Electrospinning is a unique approach using electrostatic forces to produce fine fibers, with diameters ranging from a few nanometers to several micrometers, from polymer solutions or melts. The mechanical and thermodynamic properties of electrospun polymer nanofibers show a remarkably irregular pattern in comparison with their bulk-related properties. These properties vary sharply when the object scale drops below a critical threshold (e.g., fiber diameter). They are commonly attributed to confinement of non-equilibrium supramolecular structures, formed during electrospinning when the polymer solution jet is exposed to rapid and significant elongation (up to 105 accompanied by a strain rate of the order 103 sec−1). Such extreme processing conditions results in a non-equilibrium stretched state of nanofiber polymer matrix, which can be “frozen” due to massive solvent evaporation and polymer solidification. Polymer solution parameters, process parameters and ambient parameters affect the electrospinning process and the fibers morphology and uniformity.

In this study the microstructure of electrospun poly(hexano-6-lactam) nanofibers (also known as nylon 6 or polyamide 6) with diameter ranging between 40-260 nm was examined as a function of the polymer solution viscosity (polymer solution parameter), flow rate, and the strength of the electrostatic field (process parameters). Single fibers were studied using Selected Area Electron Diffraction (SAED) and Small-Angle X-ray Scattering (SAXS), and compared with cast film and non-woven fiber mat that were analyzed using Wide-angle X-ray Scattering (WAXS) and SAXS.

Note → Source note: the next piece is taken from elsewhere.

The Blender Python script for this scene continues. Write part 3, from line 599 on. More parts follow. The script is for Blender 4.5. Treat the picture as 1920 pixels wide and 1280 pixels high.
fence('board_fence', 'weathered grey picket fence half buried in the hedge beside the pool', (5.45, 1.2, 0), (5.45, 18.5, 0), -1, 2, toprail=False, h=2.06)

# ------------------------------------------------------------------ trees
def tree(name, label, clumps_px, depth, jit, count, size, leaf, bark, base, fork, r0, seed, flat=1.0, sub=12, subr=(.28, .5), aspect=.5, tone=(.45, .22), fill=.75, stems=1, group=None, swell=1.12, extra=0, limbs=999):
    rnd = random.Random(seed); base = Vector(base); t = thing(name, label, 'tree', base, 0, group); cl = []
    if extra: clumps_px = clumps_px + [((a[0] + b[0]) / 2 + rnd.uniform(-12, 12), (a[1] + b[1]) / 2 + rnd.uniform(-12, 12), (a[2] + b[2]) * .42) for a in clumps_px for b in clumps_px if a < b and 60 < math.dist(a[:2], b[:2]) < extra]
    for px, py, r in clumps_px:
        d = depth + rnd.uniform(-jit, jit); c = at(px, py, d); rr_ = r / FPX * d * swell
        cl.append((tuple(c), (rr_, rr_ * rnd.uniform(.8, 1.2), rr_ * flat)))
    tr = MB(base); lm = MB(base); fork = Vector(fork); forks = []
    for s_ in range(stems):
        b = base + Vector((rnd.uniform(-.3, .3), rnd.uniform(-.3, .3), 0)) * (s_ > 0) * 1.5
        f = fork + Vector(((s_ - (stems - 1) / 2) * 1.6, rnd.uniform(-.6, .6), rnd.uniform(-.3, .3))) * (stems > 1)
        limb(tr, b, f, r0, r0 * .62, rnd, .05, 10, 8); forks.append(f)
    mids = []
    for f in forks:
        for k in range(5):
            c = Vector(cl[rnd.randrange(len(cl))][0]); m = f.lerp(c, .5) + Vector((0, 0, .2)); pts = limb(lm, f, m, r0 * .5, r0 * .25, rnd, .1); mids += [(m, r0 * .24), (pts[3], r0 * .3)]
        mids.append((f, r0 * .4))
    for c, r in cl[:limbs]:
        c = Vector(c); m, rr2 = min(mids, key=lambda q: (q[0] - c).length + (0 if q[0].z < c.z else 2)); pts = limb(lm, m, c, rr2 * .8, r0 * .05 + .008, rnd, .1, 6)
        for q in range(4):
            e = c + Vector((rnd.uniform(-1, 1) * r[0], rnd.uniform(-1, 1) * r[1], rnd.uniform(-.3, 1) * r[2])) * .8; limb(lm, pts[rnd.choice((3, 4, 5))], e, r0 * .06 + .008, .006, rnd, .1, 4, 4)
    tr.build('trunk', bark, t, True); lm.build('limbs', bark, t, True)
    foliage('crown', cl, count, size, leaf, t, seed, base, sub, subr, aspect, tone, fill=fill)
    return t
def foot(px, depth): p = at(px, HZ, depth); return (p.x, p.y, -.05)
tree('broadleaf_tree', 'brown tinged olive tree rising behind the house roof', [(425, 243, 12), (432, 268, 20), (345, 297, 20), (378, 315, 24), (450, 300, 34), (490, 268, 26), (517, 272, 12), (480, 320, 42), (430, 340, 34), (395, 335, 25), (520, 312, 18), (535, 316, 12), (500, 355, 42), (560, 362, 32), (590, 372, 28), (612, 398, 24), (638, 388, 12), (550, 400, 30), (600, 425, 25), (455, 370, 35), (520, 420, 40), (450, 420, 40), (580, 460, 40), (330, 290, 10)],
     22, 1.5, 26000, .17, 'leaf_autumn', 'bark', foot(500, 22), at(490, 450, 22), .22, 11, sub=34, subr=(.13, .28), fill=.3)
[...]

The diffraction patterns of the fibers show existence of the two known phases, α and γ. SAXS measurements imply that the polymer chain does not form a lamellar structure in the fibers. Both diffraction methods indicated that the crystals are aligned with the long molecular direction parallel to the nanofiber axis. Interestingly, when examining a single fiber using SAED, a distribution of orientation with a sub group of crystalline showing a highly preferred orientation was observed. The degree of orientation was studied from the diffraction arcs. Those results can lead to the proposed mechanism describing the development of the crystal formation in the electrospun nanofiber. Solution viscosity and diffusion are the key parameters affecting the crystal alignment in the fiber. The initial solution viscosity effects the diffusion rate and the final fiber diameter. Lower initial solution viscosity results with higher crystal orientation in the core of the electrospun nanofiber. Furthermore, at the solidified nanofiber shell, crystallization occurs as a result of cold drawing. During diffusion the solvent diffuses through those crystals. The viscosity of the diffusive solvent effects its diffusion rate. Thus, higher initial solution viscosity results with higher orientation at the electrospun nanofiber shell. In comparison, WAXS analysis shows the cast film is rich with α-phase while SAED analysis suggests the presence of α-phase solely. SEM images can serve as proof of spherulites existence in the cast films. Moreover, from the comparison between nonwoven mats (bundles of nanofibers) to cast film, it was found that the amorphous phase in the former has a degree of order in comparison to the latter. The crystalline size has barely changed as function of fiber diameter.